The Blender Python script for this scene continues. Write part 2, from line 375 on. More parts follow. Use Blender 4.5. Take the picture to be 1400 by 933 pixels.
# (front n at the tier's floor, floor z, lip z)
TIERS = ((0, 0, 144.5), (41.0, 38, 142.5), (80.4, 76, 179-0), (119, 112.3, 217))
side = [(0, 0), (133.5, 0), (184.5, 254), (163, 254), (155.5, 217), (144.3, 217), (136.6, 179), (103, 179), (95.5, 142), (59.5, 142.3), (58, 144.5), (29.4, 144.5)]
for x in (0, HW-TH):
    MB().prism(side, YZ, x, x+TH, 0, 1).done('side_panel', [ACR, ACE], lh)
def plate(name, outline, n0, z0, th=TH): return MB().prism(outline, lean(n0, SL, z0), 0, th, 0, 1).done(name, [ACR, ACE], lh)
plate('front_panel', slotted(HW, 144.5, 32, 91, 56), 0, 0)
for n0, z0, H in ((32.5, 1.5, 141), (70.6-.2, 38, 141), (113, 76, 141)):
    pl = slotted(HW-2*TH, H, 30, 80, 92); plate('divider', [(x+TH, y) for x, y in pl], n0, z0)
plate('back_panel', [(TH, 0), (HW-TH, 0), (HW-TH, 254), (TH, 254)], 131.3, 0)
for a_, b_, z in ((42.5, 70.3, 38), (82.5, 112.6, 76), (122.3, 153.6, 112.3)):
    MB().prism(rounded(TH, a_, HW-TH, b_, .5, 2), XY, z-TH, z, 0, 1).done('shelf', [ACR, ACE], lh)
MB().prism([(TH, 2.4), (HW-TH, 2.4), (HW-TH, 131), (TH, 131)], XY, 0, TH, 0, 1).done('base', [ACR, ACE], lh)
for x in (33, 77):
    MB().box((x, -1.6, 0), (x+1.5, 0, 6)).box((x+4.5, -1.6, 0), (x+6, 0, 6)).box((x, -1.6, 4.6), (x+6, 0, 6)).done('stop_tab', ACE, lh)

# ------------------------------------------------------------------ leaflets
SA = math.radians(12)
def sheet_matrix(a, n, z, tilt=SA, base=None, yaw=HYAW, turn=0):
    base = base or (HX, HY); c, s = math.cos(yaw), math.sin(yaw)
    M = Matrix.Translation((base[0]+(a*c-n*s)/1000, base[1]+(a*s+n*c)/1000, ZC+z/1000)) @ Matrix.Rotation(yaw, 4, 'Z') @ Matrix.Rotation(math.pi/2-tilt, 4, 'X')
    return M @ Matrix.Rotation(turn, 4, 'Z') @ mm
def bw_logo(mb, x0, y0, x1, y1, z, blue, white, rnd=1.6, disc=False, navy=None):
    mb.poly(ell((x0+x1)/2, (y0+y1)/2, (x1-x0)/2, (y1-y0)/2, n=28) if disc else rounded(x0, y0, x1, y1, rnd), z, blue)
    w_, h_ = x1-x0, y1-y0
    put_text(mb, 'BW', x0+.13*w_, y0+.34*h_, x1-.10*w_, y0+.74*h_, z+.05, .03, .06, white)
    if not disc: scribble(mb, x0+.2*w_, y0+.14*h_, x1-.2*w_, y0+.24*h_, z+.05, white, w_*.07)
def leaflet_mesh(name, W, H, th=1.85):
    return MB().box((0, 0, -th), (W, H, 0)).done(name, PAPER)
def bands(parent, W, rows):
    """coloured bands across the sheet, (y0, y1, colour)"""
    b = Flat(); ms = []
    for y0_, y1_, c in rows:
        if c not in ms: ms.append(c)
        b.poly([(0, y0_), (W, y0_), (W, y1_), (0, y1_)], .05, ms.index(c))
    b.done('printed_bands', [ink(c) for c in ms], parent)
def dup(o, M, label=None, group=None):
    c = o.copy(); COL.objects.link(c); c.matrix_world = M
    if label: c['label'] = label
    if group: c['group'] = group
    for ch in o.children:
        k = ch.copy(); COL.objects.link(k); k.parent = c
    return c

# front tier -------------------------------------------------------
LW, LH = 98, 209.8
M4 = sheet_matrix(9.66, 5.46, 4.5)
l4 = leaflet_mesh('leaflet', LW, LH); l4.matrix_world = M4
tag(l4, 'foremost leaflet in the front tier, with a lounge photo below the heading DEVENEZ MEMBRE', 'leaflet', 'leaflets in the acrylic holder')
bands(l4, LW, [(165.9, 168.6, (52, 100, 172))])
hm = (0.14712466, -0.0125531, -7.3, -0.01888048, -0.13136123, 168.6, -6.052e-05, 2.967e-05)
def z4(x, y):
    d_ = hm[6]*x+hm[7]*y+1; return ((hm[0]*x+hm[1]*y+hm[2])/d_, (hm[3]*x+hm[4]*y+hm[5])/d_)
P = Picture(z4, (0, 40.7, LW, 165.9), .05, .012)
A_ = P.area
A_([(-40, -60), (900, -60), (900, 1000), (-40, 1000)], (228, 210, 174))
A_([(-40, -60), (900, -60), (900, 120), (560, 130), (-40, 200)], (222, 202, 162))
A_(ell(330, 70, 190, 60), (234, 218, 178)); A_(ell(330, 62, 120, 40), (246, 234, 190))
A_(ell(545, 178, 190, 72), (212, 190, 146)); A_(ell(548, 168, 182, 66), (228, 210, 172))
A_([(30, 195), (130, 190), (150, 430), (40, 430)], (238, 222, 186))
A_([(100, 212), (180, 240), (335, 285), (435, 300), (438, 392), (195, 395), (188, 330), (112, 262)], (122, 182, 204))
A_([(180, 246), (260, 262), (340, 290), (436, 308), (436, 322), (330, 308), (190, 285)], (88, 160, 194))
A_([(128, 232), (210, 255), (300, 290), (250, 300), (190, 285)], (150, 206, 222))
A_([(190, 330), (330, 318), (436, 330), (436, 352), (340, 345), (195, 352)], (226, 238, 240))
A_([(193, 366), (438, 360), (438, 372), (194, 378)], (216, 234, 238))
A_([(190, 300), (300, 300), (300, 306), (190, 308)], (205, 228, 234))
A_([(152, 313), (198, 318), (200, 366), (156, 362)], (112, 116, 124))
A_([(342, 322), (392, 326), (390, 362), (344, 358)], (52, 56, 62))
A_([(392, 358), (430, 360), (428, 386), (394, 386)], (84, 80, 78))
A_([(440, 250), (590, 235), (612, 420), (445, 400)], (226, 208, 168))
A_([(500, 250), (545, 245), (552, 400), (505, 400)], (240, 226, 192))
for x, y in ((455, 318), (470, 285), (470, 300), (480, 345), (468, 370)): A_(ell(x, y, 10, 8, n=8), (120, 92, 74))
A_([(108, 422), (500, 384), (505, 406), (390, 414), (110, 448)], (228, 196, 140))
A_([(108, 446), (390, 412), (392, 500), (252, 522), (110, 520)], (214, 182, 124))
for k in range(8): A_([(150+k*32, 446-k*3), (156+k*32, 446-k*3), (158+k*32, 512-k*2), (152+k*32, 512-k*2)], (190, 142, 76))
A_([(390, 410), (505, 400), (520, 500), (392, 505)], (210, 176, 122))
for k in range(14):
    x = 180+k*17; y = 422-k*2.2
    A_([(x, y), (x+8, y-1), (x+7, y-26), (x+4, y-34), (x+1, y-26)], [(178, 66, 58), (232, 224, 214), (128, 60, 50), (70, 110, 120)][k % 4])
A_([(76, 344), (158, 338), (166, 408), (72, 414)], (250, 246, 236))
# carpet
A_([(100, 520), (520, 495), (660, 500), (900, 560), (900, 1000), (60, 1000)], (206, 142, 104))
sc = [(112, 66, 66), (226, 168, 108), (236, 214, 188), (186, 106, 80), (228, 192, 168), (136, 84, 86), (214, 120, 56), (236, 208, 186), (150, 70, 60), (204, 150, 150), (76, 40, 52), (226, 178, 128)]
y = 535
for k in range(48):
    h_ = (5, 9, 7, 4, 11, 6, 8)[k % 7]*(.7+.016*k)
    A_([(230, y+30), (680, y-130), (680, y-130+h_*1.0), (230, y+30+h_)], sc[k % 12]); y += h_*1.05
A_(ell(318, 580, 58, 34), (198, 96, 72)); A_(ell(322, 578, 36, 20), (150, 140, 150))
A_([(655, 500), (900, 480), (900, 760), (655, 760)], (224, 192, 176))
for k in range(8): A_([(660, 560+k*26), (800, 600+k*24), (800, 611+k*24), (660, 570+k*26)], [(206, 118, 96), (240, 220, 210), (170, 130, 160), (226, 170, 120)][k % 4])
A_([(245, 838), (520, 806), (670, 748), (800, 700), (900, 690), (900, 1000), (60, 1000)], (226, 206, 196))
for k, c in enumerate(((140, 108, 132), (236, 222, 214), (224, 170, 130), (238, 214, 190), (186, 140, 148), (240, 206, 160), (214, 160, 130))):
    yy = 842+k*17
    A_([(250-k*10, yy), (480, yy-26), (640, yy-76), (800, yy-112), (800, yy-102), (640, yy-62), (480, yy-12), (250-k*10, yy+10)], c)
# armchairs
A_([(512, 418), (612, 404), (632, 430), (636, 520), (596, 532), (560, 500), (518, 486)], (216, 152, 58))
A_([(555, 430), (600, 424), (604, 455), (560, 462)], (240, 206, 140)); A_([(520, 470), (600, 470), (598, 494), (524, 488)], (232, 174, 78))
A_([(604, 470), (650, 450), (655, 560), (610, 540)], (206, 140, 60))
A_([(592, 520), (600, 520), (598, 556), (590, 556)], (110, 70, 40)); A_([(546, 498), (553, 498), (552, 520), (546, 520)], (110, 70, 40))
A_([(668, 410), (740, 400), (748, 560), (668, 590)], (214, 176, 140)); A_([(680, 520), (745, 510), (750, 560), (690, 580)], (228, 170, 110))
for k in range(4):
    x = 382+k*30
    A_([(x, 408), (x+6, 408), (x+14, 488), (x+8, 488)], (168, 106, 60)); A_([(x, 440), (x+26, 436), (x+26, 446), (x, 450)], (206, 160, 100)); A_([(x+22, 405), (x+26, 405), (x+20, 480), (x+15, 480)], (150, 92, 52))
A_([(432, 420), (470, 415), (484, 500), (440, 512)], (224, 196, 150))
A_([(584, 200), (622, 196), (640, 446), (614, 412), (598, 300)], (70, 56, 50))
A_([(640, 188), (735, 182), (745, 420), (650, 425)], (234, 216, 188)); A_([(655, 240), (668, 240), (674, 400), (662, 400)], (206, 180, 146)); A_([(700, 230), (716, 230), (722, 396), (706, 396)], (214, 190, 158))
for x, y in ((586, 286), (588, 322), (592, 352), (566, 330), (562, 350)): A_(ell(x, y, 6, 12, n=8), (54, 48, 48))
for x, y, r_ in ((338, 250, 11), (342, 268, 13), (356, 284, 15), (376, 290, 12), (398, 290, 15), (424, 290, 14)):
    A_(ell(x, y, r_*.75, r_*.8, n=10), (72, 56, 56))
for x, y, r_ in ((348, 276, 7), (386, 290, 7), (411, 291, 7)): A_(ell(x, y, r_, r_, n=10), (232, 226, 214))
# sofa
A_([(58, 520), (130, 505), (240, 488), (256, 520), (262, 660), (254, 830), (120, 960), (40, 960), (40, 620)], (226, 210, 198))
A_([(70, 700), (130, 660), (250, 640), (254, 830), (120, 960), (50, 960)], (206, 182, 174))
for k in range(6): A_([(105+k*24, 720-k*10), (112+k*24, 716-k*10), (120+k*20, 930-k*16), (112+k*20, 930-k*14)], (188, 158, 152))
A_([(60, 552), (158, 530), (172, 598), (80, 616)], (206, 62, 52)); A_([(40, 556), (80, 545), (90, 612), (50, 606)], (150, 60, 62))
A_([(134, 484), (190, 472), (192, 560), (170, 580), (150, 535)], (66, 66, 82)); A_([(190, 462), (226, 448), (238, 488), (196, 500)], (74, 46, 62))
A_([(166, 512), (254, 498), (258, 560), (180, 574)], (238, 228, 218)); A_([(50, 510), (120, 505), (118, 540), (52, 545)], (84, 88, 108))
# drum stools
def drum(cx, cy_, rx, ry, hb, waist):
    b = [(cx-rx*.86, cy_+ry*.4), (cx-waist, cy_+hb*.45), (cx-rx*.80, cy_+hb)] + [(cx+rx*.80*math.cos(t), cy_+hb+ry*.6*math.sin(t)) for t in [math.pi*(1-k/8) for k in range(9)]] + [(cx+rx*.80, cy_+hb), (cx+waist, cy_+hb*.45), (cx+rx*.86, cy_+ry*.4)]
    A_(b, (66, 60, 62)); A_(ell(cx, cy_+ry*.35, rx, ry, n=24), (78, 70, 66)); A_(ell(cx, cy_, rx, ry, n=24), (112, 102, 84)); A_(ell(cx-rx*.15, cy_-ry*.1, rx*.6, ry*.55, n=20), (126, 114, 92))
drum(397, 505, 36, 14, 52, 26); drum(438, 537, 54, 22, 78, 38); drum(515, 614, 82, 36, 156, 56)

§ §

Please write out the material word for word from its first line through the line holding "6)).done('stop_tab', ACE, lh)", including both, and no line past it.

The Blender Python script for this scene continues. Write part 2, from line 375 on. More parts follow. Use Blender 4.5. Take the picture to be 1400 by 933 pixels.
# (front n at the tier's floor, floor z, lip z)
TIERS = ((0, 0, 144.5), (41.0, 38, 142.5), (80.4, 76, 179-0), (119, 112.3, 217))
side = [(0, 0), (133.5, 0), (184.5, 254), (163, 254), (155.5, 217), (144.3, 217), (136.6, 179), (103, 179), (95.5, 142), (59.5, 142.3), (58, 144.5), (29.4, 144.5)]
for x in (0, HW-TH):
    MB().prism(side, YZ, x, x+TH, 0, 1).done('side_panel', [ACR, ACE], lh)
def plate(name, outline, n0, z0, th=TH): return MB().prism(outline, lean(n0, SL, z0), 0, th, 0, 1).done(name, [ACR, ACE], lh)
plate('front_panel', slotted(HW, 144.5, 32, 91, 56), 0, 0)
for n0, z0, H in ((32.5, 1.5, 141), (70.6-.2, 38, 141), (113, 76, 141)):
    pl = slotted(HW-2*TH, H, 30, 80, 92); plate('divider', [(x+TH, y) for x, y in pl], n0, z0)
plate('back_panel', [(TH, 0), (HW-TH, 0), (HW-TH, 254), (TH, 254)], 131.3, 0)
for a_, b_, z in ((42.5, 70.3, 38), (82.5, 112.6, 76), (122.3, 153.6, 112.3)):
    MB().prism(rounded(TH, a_, HW-TH, b_, .5, 2), XY, z-TH, z, 0, 1).done('shelf', [ACR, ACE], lh)
MB().prism([(TH, 2.4), (HW-TH, 2.4), (HW-TH, 131), (TH, 131)], XY, 0, TH, 0, 1).done('base', [ACR, ACE], lh)
for x in (33, 77):
    MB().box((x, -1.6, 0), (x+1.5, 0, 6)).box((x+4.5, -1.6, 0), (x+6, 0, 6)).box((x, -1.6, 4.6), (x+6, 0, 6)).done('stop_tab', ACE, lh)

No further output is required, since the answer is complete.